▸ **Stated task**:
Every line that includes the word "diag" is to be listed.
--- Provided data ---
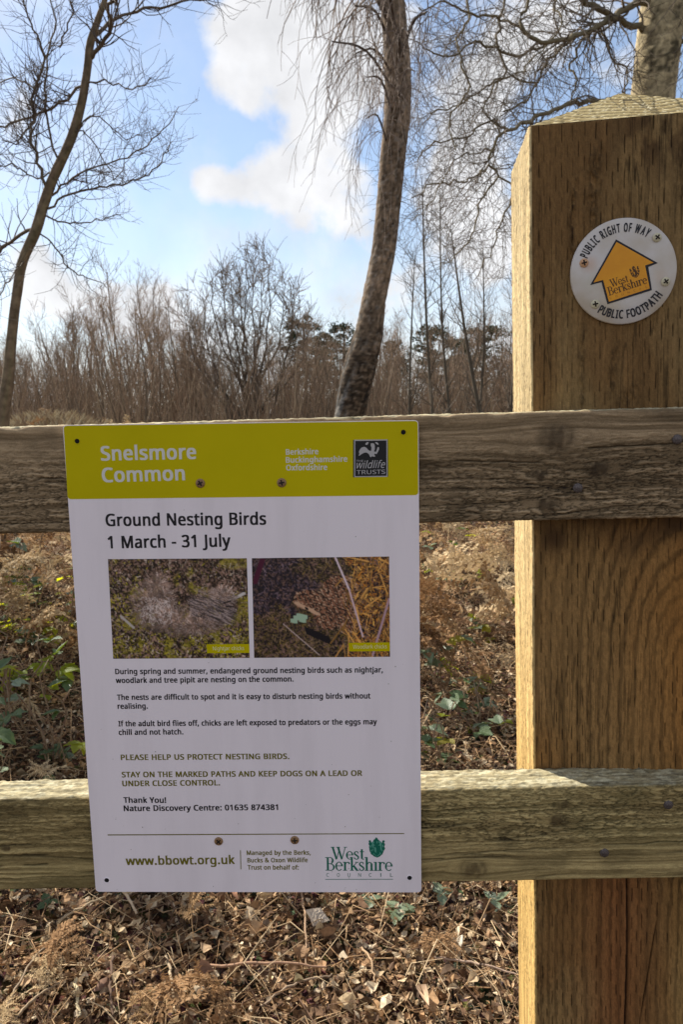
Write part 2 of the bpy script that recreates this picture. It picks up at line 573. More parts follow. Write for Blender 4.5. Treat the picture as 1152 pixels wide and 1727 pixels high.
def post_field(S, Y, Z, I):
    # S runs down from the top (0 .. length); Z is across (-w/2..w/2), Y is depth
    z = -S
    zw = z + POST_TOP_Z                        # height from eye level
    u = np.where(I == 0, Z, np.where(I == 3, Y + .3, np.where(I == 1, -Y + .8, Z + 1.4)))
    low = sstep(-.06, -.10, zw)                # below the upper rail the grain opens into a wide arch
    base_low = sstep(-.38, -.43, zw)
    cx, cz = .040, -.225
    dx, dz = (u - cx), (zw - cz)
    arch = np.sqrt(dx ** 2 + (dz * np.where(dz > 0, .46, .10)) ** 2)
    straight = u + .004 * np.sin(z * 14) + (fbm(u * 9, z * 3, 41, 3) - .5) * .022
    ph = straight * (1 - low) + low * ((1 - base_low) * arch + base_low * straight)
    ph = ph + (fbm(u * 26, z * 9, 42, 3) - .5) * .005
    ph = ph + (fbm(u * 300, z * 110, 53, 3) - .5) * .0042
    rings = .5 + .5 * np.sin(ph * 2 * np.pi / (.0068 + .0045 * fbm(ph * 22, zw * 0 + 5, 58, 2)))
    late = sstep(.55, .95, rings)
    fibre = fbm(u * 900, z * 22, 43, 3)
    fib2 = fbm(u * 320, z * 14, 44, 3)
    patch = fbm(u * 18, z * 7, 45, 4)
    brown = np.array((.165, .091, .034))
    olive = np.array((.220, .140, .058))
    orange = np.array((.34, .150, .034))
    deep = np.array((.085, .045, .020))
    c = mixc(brown, olive, sstep(.35, .65, patch))
    warm = low * (1 - base_low * .3) * (.35 + .9 * np.exp(-((u - .06) / .06) ** 2 - ((zw + .23) / .12) ** 2))
    redd = base_low * np.exp(-((u - (-.018)) / .03) ** 2) * 1.0
    c = mixc(c, orange, np.clip(warm, 0, 1) * .65)
    c = mixc(c, np.array((.20, .075, .025)), np.clip(redd, 0, 1) * .7)
    c = mixc(c, np.array((.36, .215, .06)), base_low * sstep(.015, .07, u) * .5)
    c = c * (.70 + .32 * fibre + .38 * fib2)[..., None]
    grit = fbm(u * 900, z * 420, 54, 2)
    c = c * (1 - .36 * late * (.25 + .75 * low * fbm(u * 25, z * 12, 59, 2) * 1.7) * (.2 + 1.6 * grit))[..., None] * (.72 + .56 * grit)[..., None]
    slit = slit_mask(u, z, 60) * (I != 2)
    slit = np.clip(slit * (.45 + 1.1 * fbm(u * 30, z * 12, 46, 2)), 0, 1)
    # torn, crusty streaks in the upper part
    streak = np.zeros_like(u)
    for (ux, z0, z1, wd) in ((-.040, .215, .135, .006), (.033, .215, .165, .007), (.045, .20, .10, .0035), (.070, .235, .06, .004), (-.058, .19, .10, .003),
                             (-.012, .02, -.004, .010), (-.024, .055, .01, .004), (.055, .06, .0, .004), (-.05, .07, -.03, .003)):
        cxx = ux + .006 * np.sin((zw - z0) * 40) * .5
        streak = np.maximum(streak, np.exp(-((u - cxx) / wd) ** 2) * sstep(z1 - .01, z1 + .01, zw) * sstep(z0 + .01, z0 - .01, zw) * (I == 0))
    crust = fbm(u * 420, z * 210, 47, 3)
    streak = streak * (.55 + .9 * fbm(u * 60, z * 30, 48, 2))
    c = c * (1 - .62 * np.clip(streak, 0, 1) * sstep(.35, .65, crust))[..., None]
    c = c * (1 + .5 * np.clip(streak, 0, 1) * sstep(.62, .8, crust))[..., None]
    # dark water mark under the top edge and a knot with bark beneath the upper rail
    stain = np.exp(-((u - .01) / .035) ** 2) * sstep(.17, .22, zw) * sstep(.40, .6, fbm(u * 70, z * 35, 49, 4)) * (I == 0)
    kn1 = np.exp(-(((u + .076) / .012) ** 2 + ((zw + .112) / .014) ** 2) ** 1.2) * (I == 0)
    kn2 = np.exp(-(((u - .062) / .0028) ** 2 + ((zw - .020) / .005) ** 2)) * (I == 0)
    kn3 = np.exp(-(((u - .075) / .055) ** 2 + ((zw + .197 - (u - .03) * .25) / .020) ** 2)) * (I == 0) * sstep(.3, .6, fbm(u * 60, z * 120, 50, 3))
    c = mixc(c, deep * .7, np.clip(stain * .85 + kn1 * .9 + kn2 + kn3 * .30, 0, 1))
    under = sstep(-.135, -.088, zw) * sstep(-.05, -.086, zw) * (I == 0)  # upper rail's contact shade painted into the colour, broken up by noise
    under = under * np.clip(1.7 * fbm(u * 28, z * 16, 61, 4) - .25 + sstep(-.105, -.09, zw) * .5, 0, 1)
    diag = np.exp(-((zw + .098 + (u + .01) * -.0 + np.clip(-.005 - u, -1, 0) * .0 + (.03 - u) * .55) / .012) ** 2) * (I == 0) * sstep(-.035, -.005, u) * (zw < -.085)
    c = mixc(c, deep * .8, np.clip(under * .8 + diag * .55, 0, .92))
    crackle = sstep(.90, .98, 1 - np.abs(2 * fbm(u * 240, z * 9, 62, 3) - 1)) * sstep(.5, .62, fbm(u * 20, z * 5, 63, 2)) * (I == 0)
    c = c * (1 - .5 * crackle)[..., None]
    ck = np.exp(-((u - (-.0095) - .0010 * np.sin(z * 23)) / .00075) ** 2) * sstep(-.42, -.425, zw) * (I == 0)
    ck = np.maximum(ck, .8 * np.exp(-((u - .0055 - (zw + .58) * .13) / .0006) ** 2) * sstep(-.47, -.50, zw) * sstep(-.60, -.57, zw) * (I == 0))
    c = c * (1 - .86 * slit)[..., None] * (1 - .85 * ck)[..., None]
    # left face: pale planed timber
    lf = (I == 3)
    cl = mixc(np.array((.46, .34, .17)), np.array((.62, .49, .27)), np.clip(fib2 * .9 + (late - .5) * .4, 0, 1)) * (.72 + .45 * fibre)[..., None]
    lowl = sstep(0, -.45, zw)
    cl = mixc(cl, cl * np.array((1.08, .92, .62)), lowl)
    cl = cl * (1 - .5 * slit)[..., None]
    specks = sstep(.60, .74, fbm(u * 700, z * 260, 55, 3))
    cl = cl * (1 - .45 * specks)[..., None] * (.8 + .4 * sstep(.35, .65, fbm(u * 160, z * 9, 56, 3)))[..., None]
    c = np.where(lf[..., None], cl, c)
    h = (fibre - .5) * .0004 + (fib2 - .5) * .0005 + late * .0006 * (.3 + grit) - slit * .0016 - ck * .003 + (crust - .45) * streak * .0045 - stain * .0006 + kn1 * .001
    h = h + lf * ((fbm(u * 300, z * 60, 51, 3) - .5) * .0012 + (fbm(u * 700, z * 300, 57, 2) - .5) * .0007)
    edge = sstep(.006, .0, np.abs(np.abs(Z) - PW / 2)) * (I == 0)
    h = h - edge * sstep(.55, .85, fbm(z * 40, u * 10, 52, 3)) * .002
    return h, np.clip(c, .008, .9)


sP = np.concatenate([np.linspace(0.0, .86, 660), np.linspace(.88, 1.50, 30)])
P_, N_, I_ = perimeter(PW, PD, .0018, 330, 14, 8, 96)
# timber() lays the length along +x; stand it up: length -> -z, section z -> x
me = timber('post', sP, (P_, N_, I_), post_field, [m_wood])
stand = Matrix(((0, 0, 1, 0), (0, 1, 0, 0), (-1, 0, 0, 0), (0, 0, 0, 1)))
me.transform(stand)
post = link('post', me, fence, post_m)

# pointed top of the post: four weathered slopes meeting a little behind the middle
apex = np.array([-.007, PD * .5, .043])
cornersT = [np.array(c) for c in ((-PW / 2, 0, 0), (PW / 2, 0, 0), (PW / 2, PD, 0), (-PW / 2, PD, 0))]
Vt, Ft, Ct, base = [], [], [], 0
for k in range(4):
    a, b_ = cornersT[k], cornersT[(k + 1) % 4]
    n = 110 if k in (0, 3) else 20
    uu, tt = np.meshgrid(np.linspace(0, 1, n), np.linspace(0, 1, n // 2) ** 1.0, indexing='ij')
    edgep = a + (b_ - a) * uu[..., None]
    Pp = edgep + (apex - edgep) * (tt * .985)[..., None]
    nrm = np.cross(b_ - a, apex - a)
    nrm /= np.linalg.norm(nrm)
    x_, y_ = Pp[..., 0], Pp[..., 1]
    rr = np.hypot(x_ - .01, (y_ - .16) * 1.0 + .002 * np.sin(x_ * 90)) + (fbm(x_ * 40, y_ * 40, 70, 2) - .5) * .004
    rings = .5 + .5 * np.sin(rr * 2 * np.pi / .0072)
    speck = fbm(x_ * 420, y_ * 420, 71, 3)
    tone = np.clip(.45 + (speck - .5) * 1.2 + (fbm(x_ * 30, y_ * 30, 72, 3) - .5), 0, 1)
    c = mixc(np.array((.30, .22, .09)), np.array((.46, .37, .18)), tone) * (1 - .62 * sstep(.55, .95, rings))[..., None]
    checks = sstep(.90, .99, 1 - np.abs(2 * fbm(x_ * 90, y_ * 14, 73, 2) - 1))
    c = c * (1 - .6 * checks)[..., None]
    c = mixc(c, np.array((.75, .66, .42)), sstep(.70, .76, fbm(x_ * 600, y_ * 600, 75, 2)) * .8)
    h = -.0005 * rings - checks * .0004 + (speck - .5) * .0005
    h = h * sstep(0, .04, tt) * sstep(1.0, .9, tt)
    Pp = Pp + nrm * h[..., None]
    m_ = n // 2
    idx = base + np.arange(n * m_).reshape(n, m_)
    Ft.append(np.stack([idx[:-1, :-1], idx[1:, :-1], idx[1:, 1:], idx[:-1, 1:]], -1).reshape(-1, 4))
    Vt.append(Pp.reshape(-1, 3)); Ct.append(c.reshape(-1, 3)); base += n * m_
Vt = np.concatenate(Vt) + np.array([0, 0, .0003])
link('pointed_top', make_mesh('pointed_top', Vt, np.concatenate(Ft), np.concatenate(Ct), [m_wood]), post, None,
     label='pale weathered four sided top with end grain rings')

# nails through the rails
m_nail = noisy('galvanised_nail', (.06, .045, .042), (.15, .125, .12), scale=900, rough=.55, bump=.4, dist=.0003, spec=.5)
m_nail.node_tree.nodes['Principled BSDF'].inputs['Metallic'].default_value = .5


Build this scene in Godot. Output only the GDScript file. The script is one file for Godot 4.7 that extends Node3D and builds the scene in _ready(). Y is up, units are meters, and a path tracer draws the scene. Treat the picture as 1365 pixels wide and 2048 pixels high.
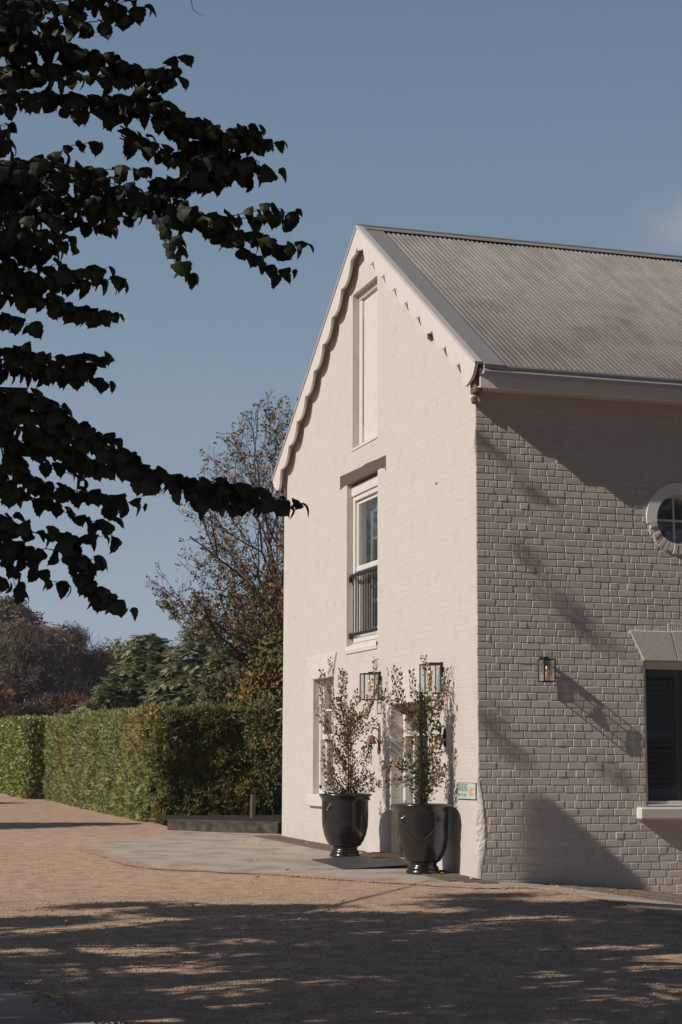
extends Node3D
# A white-painted brick house with a steep gable beside a gravel drive. The corner of the house is at x = 0, z = 0:
# the gable wall runs along -z in the plane x = 0, the long side wall along +x in the plane z = 0.

var rng := RandomNumberGenerator.new()
var M := {}
var used := {}
const ROOF_Z := -4.45
const ROOF_TOP := 9.53
const SLOPE := 0.66
const COURSE_LOW := 0.095
const COURSE_HIGH := 0.0882


# ---------------------------------------------------------------- mesh builder
class MB:
	var v := PackedVector3Array()
	var n := PackedVector3Array()
	var t := PackedVector2Array()
	var c := PackedColorArray()
	var tint := Color.WHITE
	var tinted := false

	func tri3(a: Vector3, b: Vector3, d: Vector3, na: Vector3, nb: Vector3, nd: Vector3, ua := Vector2.ZERO, ub := Vector2.ZERO, ud := Vector2.ZERO) -> void:
		if (d - a).cross(b - a).dot(na + nb + nd) < 0.0:
			v.append(a); v.append(d); v.append(b)
			n.append(na); n.append(nd); n.append(nb)
			t.append(ua); t.append(ud); t.append(ub)
		else:
			v.append(a); v.append(b); v.append(d)
			n.append(na); n.append(nb); n.append(nd)
			t.append(ua); t.append(ub); t.append(ud)
		if tinted:
			c.append(tint); c.append(tint); c.append(tint)

	func tri(a: Vector3, b: Vector3, d: Vector3, nn: Vector3) -> void:
		tri3(a, b, d, nn, nn, nn)

	func quad(a: Vector3, b: Vector3, d: Vector3, e: Vector3, out: Vector3) -> void:
		var k := (b - a).cross(d - a)
		if k.length_squared() < 1e-14:
			k = (d - a).cross(e - a)
		k = k.normalized()
		if k.dot(out) < 0.0:
			k = -k
		tri3(a, b, d, k, k, k, Vector2(0, 0), Vector2(1, 0), Vector2(1, 1))
		tri3(a, d, e, k, k, k, Vector2(0, 0), Vector2(1, 1), Vector2(0, 1))

	# a box between two corners with chamfered edges
	func box(lo: Vector3, hi: Vector3, bev := 0.0, xf := Transform3D()) -> void:
		var ctr := (lo + hi) * 0.5
		var h := ((hi - lo) * 0.5).abs()
		var b := minf(bev, minf(h.x, minf(h.y, h.z)) * 0.8)
		var bs := xf.basis
		for ax in 3:
			var e0 := Vector3.ZERO
			var e1 := Vector3.ZERO
			var e2 := Vector3.ZERO
			e0[ax] = 1.0
			e1[(ax + 1) % 3] = 1.0
			e2[(ax + 2) % 3] = 1.0
			var h0 := h[ax]
			var h1: float = h[(ax + 1) % 3]
			var h2: float = h[(ax + 2) % 3]
			for s in [-1.0, 1.0]:
				var p: Vector3 = ctr + e0 * (h0 * s)
				quad(xf * (p - e1 * (h1 - b) - e2 * (h2 - b)), xf * (p + e1 * (h1 - b) - e2 * (h2 - b)), xf * (p + e1 * (h1 - b) + e2 * (h2 - b)), xf * (p - e1 * (h1 - b) + e2 * (h2 - b)), bs * (e0 * s))
			if b > 0.0:
				for s in [-1.0, 1.0]:
					for w in [-1.0, 1.0]:
						var q1: Vector3 = ctr + e1 * (s * h1) + e2 * (w * (h2 - b))
						var q2: Vector3 = ctr + e1 * (s * (h1 - b)) + e2 * (w * h2)
						var l: Vector3 = e0 * (h0 - b)
						quad(xf * (q1 - l), xf * (q1 + l), xf * (q2 + l), xf * (q2 - l), bs * (e1 * s + e2 * w))
		if b > 0.0:
			for sx in [-1.0, 1.0]:
				for sy in [-1.0, 1.0]:
					for sz in [-1.0, 1.0]:
						var sg := Vector3(sx, sy, sz)
						var o := (bs * sg).normalized()
						tri(xf * (ctr + sg * Vector3(h.x, h.y - b, h.z - b)), xf * (ctr + sg * Vector3(h.x - b, h.y, h.z - b)), xf * (ctr + sg * Vector3(h.x - b, h.y - b, h.z)), o)

	# a tapering tube through points, with smooth sides and closed ends
	func tube(p: Array, r: Array, seg := 8) -> void:
		var m := p.size()
		var rings := []
		var dirs := []
		var side := Vector3.ZERO
		for i in m:
			var d: Vector3 = (p[mini(i + 1, m - 1)] - p[maxi(i - 1, 0)])
			d = d.normalized() if d.length() > 1e-6 else Vector3.UP
			if i == 0:
				side = d.cross(Vector3(0.31, 0.9, 0.2)).normalized()
			side = (side - d * side.dot(d)).normalized()
			var up := d.cross(side)
			var ring := []
			for k in seg:
				var a := TAU * k / seg
				ring.append(side * cos(a) + up * sin(a))
			rings.append(ring)
			dirs.append(d)
		for i in m - 1:
			for k in seg:
				var k2 := (k + 1) % seg
				var a: Vector3 = rings[i][k]
				var b: Vector3 = rings[i][k2]
				var d: Vector3 = rings[i + 1][k2]
				var e: Vector3 = rings[i + 1][k]
				tri3(p[i] + a * r[i], p[i] + b * r[i], p[i + 1] + d * r[i + 1], a, b, d)
				tri3(p[i] + a * r[i], p[i + 1] + d * r[i + 1], p[i + 1] + e * r[i + 1], a, d, e)
		for e in [0, m - 1]:
			if r[e] > 0.002:
				var o: Vector3 = dirs[e] * (-1.0 if e == 0 else 1.0)
				for k in seg:
					tri(p[e], p[e] + rings[e][k] * r[e], p[e] + rings[e][(k + 1) % seg] * r[e], o)

	# a surface turned about the y axis: points are (radius, height) from the bottom up
	func lathe(pr: Array, seg := 32, at := Vector3.ZERO) -> void:
		for i in pr.size() - 1:
			var a: Vector2 = pr[i]
			var b: Vector2 = pr[i + 1]
			if a.distance_to(b) < 1e-6:
				continue
			var na := lnorm(pr, i)
			var nb := lnorm(pr, i + 1)
			for k in seg:
				var c0 := Vector2(cos(TAU * k / seg), sin(TAU * k / seg))
				var c1 := Vector2(cos(TAU * (k + 1) / seg), sin(TAU * (k + 1) / seg))
				var p0 := at + Vector3(c0.x * a.x, a.y, c0.y * a.x)
				var p1 := at + Vector3(c1.x * a.x, a.y, c1.y * a.x)
				var p2 := at + Vector3(c1.x * b.x, b.y, c1.y * b.x)
				var p3 := at + Vector3(c0.x * b.x, b.y, c0.y * b.x)
				var n0 := Vector3(c0.x * na.x, na.y, c0.y * na.x)
				var n1 := Vector3(c1.x * na.x, na.y, c1.y * na.x)
				var n2 := Vector3(c1.x * nb.x, nb.y, c1.y * nb.x)
				var n3 := Vector3(c0.x * nb.x, nb.y, c0.y * nb.x)
				if a.x > 1e-5:
					tri3(p0, p1, p2, n0, n1, n2)
				if b.x > 1e-5:
					tri3(p0, p2, p3, n0, n2, n3)

	func lnorm(pr: Array, i: int) -> Vector2:
		var o := Vector2.ZERO
		for k in [i - 1, i]:
			if k >= 0 and k < pr.size() - 1:
				var d: Vector2 = pr[k + 1] - pr[k]
				if d.length() > 1e-6:
					d = d.normalized()
					var g := Vector2(d.y, -d.x)
					if o == Vector2.ZERO or o.normalized().dot(g) > 0.55:
						o += g
					elif k == i:
						o = g
		return o.normalized()

	# a grid of points with smooth normals; out tells which side is the front
	func grid(p: Array, out: Vector3) -> void:
		var rows := p.size()
		var cols: int = p[0].size()
		var nn := []
		for i in rows:
			var row := []
			for j in cols:
				var dx: Vector3 = p[i][mini(j + 1, cols - 1)] - p[i][maxi(j - 1, 0)]
				var dy: Vector3 = p[mini(i + 1, rows - 1)][j] - p[maxi(i - 1, 0)][j]
				var k := dx.cross(dy).normalized()
				row.append(k if k.dot(out) >= 0.0 else -k)
			nn.append(row)
		for i in rows - 1:
			for j in cols - 1:
				var ua := Vector2(float(j) / (cols - 1), float(i) / (rows - 1))
				var ub := Vector2(float(j + 1) / (cols - 1), float(i) / (rows - 1))
				var uc := Vector2(float(j + 1) / (cols - 1), float(i + 1) / (rows - 1))
				var ud := Vector2(float(j) / (cols - 1), float(i + 1) / (rows - 1))
				tri3(p[i][j], p[i][j + 1], p[i + 1][j + 1], nn[i][j], nn[i][j + 1], nn[i + 1][j + 1], ua, ub, uc)
				tri3(p[i][j], p[i + 1][j + 1], p[i + 1][j], nn[i][j], nn[i + 1][j + 1], nn[i + 1][j], ua, uc, ud)

	# a flat outline given thickness: pts in 2-D, placed by origin + x * u + y * w, pushed out by d
	func slab(pts: PackedVector2Array, o: Vector3, u: Vector3, w: Vector3, d: Vector3) -> void:
		var idx := Geometry2D.triangulate_polygon(pts)
		for i in range(0, idx.size(), 3):
			var q := []
			for k in 3:
				var s := pts[idx[i + k]]
				q.append(o + u * s.x + w * s.y)
			tri(q[0] + d, q[1] + d, q[2] + d, d.normalized())
			tri(q[0], q[1], q[2], -d.normalized())
		var cen := Vector2.ZERO
		var cw := Geometry2D.is_polygon_clockwise(pts)
		for i in pts.size():
			var a := pts[i]
			var b := pts[(i + 1) % pts.size()]
			var e := (b - a).normalized()
			var side := Vector2(-e.y, e.x) if cw else Vector2(e.y, -e.x)
			var pa := o + u * a.x + w * a.y
			var pb := o + u * b.x + w * b.y
			quad(pa, pb, pb + d, pa + d, u * side.x + w * side.y)

	func add(o: MB, xf: Transform3D) -> void:
		var nb := xf.basis.inverse().transposed()
		var flip := xf.basis.determinant() < 0.0
		for i in range(0, o.v.size(), 3):
			for k in [0, 2, 1] if flip else [0, 1, 2]:
				v.append(xf * o.v[i + k])
				n.append((nb * o.n[i + k]).normalized())
				t.append(o.t[i + k])
				if tinted:
					c.append(tint)

	func mesh() -> ArrayMesh:
		var a := []
		a.resize(Mesh.ARRAY_MAX)
		a[Mesh.ARRAY_VERTEX] = v
		a[Mesh.ARRAY_NORMAL] = n
		a[Mesh.ARRAY_TEX_UV] = t
		if tinted:
			a[Mesh.ARRAY_COLOR] = c
		var m := ArrayMesh.new()
		m.add_surface_from_arrays(Mesh.PRIMITIVE_TRIANGLES, a)
		return m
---
▸ **Written response**:
    diag = np.exp(-((zw + .098 + (u + .01) * -.0 + np.clip(-.005 - u, -1, 0) * .0 + (.03 - u) * .55) / .012) ** 2) * (I == 0) * sstep(-.035, -.005, u) * (zw < -.085)
    c = mixc(c, deep * .8, np.clip(under * .8 + diag * .55, 0, .92))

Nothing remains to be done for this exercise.